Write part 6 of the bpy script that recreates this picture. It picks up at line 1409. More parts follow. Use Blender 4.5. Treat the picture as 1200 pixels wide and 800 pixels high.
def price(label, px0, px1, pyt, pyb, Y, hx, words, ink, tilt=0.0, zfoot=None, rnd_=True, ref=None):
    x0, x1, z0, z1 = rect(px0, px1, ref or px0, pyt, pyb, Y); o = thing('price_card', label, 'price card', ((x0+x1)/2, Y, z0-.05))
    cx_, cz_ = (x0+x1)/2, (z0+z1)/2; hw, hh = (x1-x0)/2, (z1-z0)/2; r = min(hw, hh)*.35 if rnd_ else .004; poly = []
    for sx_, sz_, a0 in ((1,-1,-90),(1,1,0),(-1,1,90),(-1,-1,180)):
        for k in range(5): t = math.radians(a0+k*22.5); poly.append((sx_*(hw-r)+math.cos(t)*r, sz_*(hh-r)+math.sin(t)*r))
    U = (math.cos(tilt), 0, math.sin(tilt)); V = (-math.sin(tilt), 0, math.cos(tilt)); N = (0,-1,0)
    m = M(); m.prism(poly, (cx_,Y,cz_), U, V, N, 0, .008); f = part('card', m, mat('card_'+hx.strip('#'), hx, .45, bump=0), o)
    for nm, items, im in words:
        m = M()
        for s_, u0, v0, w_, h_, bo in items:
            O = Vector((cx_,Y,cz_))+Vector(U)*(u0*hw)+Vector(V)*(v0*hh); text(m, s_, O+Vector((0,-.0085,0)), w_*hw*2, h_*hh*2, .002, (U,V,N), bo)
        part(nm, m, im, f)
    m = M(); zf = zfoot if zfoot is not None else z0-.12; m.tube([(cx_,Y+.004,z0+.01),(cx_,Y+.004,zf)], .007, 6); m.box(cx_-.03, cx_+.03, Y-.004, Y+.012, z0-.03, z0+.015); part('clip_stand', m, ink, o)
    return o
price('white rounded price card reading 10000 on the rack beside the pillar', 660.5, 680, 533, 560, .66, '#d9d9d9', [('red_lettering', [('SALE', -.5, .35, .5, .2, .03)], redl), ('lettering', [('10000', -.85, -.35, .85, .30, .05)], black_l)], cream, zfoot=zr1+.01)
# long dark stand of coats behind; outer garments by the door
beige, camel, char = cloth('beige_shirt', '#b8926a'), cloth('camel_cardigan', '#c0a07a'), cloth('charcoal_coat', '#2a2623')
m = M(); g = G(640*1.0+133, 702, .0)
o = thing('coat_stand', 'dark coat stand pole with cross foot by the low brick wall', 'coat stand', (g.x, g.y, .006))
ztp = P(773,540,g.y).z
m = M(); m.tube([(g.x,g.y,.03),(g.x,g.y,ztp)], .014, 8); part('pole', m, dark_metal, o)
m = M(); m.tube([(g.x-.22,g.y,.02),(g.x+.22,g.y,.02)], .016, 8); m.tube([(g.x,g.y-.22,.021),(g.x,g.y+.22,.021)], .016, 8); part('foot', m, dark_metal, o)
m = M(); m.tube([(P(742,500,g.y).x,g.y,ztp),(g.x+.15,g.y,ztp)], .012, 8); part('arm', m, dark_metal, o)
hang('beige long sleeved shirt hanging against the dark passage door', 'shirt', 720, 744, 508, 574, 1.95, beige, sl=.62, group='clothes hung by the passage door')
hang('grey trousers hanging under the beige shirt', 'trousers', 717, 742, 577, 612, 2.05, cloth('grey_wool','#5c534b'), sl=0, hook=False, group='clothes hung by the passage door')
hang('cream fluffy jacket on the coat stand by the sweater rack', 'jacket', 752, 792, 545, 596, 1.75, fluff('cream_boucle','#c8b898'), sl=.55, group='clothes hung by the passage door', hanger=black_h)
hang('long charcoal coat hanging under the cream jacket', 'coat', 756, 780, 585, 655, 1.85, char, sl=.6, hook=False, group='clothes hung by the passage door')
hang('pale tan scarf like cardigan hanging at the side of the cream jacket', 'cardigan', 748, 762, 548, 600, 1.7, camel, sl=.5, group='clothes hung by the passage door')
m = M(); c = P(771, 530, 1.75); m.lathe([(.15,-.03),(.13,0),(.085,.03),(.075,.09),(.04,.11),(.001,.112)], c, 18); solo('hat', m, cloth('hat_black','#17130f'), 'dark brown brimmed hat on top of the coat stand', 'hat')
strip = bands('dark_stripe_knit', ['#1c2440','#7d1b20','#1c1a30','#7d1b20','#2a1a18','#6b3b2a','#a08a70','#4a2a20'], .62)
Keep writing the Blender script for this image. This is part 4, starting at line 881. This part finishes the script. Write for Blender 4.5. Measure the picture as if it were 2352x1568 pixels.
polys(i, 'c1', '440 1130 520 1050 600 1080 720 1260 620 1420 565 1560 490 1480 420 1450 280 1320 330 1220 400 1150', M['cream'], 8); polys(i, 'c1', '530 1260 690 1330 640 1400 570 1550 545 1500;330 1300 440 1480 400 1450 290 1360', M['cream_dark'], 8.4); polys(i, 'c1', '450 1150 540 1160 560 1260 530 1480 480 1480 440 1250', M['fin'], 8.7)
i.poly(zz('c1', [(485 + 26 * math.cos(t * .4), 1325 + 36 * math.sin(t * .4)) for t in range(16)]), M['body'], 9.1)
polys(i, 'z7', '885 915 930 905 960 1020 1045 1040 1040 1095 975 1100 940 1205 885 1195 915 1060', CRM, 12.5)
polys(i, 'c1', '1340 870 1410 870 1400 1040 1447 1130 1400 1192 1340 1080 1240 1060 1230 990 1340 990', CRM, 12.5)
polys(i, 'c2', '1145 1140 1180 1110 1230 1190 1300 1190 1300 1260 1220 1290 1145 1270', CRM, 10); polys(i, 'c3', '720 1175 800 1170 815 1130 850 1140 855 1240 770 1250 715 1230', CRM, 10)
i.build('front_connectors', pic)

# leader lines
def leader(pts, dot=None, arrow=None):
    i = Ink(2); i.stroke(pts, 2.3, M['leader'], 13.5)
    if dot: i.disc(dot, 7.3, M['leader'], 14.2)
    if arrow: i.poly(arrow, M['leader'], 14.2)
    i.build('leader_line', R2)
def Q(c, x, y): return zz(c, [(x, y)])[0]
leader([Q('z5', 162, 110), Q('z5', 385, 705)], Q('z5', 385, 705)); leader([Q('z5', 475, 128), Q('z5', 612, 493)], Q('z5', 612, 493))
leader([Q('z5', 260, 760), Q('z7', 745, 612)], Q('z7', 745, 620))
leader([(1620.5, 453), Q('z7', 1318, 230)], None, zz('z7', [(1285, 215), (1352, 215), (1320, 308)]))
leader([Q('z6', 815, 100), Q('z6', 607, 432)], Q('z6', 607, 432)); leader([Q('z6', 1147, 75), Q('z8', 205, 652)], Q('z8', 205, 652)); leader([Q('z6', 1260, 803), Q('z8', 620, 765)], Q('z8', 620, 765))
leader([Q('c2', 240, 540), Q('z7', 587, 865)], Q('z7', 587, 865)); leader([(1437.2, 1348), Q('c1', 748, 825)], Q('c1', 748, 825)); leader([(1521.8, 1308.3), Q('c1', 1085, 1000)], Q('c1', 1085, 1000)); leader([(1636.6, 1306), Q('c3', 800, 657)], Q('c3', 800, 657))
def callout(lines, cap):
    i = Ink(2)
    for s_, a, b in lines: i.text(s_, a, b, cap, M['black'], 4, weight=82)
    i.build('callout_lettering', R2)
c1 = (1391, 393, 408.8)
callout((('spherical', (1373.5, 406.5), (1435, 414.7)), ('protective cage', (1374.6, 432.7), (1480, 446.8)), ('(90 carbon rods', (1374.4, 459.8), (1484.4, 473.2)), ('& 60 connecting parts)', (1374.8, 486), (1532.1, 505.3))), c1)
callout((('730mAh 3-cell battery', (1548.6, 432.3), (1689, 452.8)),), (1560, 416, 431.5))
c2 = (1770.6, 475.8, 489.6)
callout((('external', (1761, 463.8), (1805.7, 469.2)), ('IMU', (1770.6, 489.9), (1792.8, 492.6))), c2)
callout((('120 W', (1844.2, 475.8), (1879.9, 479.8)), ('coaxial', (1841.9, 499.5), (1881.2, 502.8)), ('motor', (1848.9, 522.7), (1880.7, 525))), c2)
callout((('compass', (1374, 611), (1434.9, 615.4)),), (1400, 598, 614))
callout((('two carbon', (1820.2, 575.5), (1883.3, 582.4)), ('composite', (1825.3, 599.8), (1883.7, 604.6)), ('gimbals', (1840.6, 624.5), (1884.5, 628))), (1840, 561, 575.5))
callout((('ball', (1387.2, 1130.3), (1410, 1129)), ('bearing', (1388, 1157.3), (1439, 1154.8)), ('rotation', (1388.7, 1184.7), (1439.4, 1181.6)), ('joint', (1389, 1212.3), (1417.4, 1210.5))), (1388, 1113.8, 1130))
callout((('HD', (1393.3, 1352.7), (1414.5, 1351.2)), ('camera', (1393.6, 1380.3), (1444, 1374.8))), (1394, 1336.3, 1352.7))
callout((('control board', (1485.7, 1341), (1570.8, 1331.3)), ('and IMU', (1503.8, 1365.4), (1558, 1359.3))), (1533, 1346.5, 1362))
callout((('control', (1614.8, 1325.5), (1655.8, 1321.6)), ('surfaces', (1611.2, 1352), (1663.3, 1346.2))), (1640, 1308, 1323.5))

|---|

## WHAT IS EXPECTED
Repeat word for word the stretch of lines from the one with "Keep writing the" down to the one with "i.build('front_connectors', pic)", both included.

## REPLY TO THE TASK
Keep writing the Blender script for this image. This is part 4, starting at line 881. This part finishes the script. Write for Blender 4.5. Measure the picture as if it were 2352x1568 pixels.
polys(i, 'c1', '440 1130 520 1050 600 1080 720 1260 620 1420 565 1560 490 1480 420 1450 280 1320 330 1220 400 1150', M['cream'], 8); polys(i, 'c1', '530 1260 690 1330 640 1400 570 1550 545 1500;330 1300 440 1480 400 1450 290 1360', M['cream_dark'], 8.4); polys(i, 'c1', '450 1150 540 1160 560 1260 530 1480 480 1480 440 1250', M['fin'], 8.7)
i.poly(zz('c1', [(485 + 26 * math.cos(t * .4), 1325 + 36 * math.sin(t * .4)) for t in range(16)]), M['body'], 9.1)
polys(i, 'z7', '885 915 930 905 960 1020 1045 1040 1040 1095 975 1100 940 1205 885 1195 915 1060', CRM, 12.5)
polys(i, 'c1', '1340 870 1410 870 1400 1040 1447 1130 1400 1192 1340 1080 1240 1060 1230 990 1340 990', CRM, 12.5)
polys(i, 'c2', '1145 1140 1180 1110 1230 1190 1300 1190 1300 1260 1220 1290 1145 1270', CRM, 10); polys(i, 'c3', '720 1175 800 1170 815 1130 850 1140 855 1240 770 1250 715 1230', CRM, 10)
i.build('front_connectors', pic)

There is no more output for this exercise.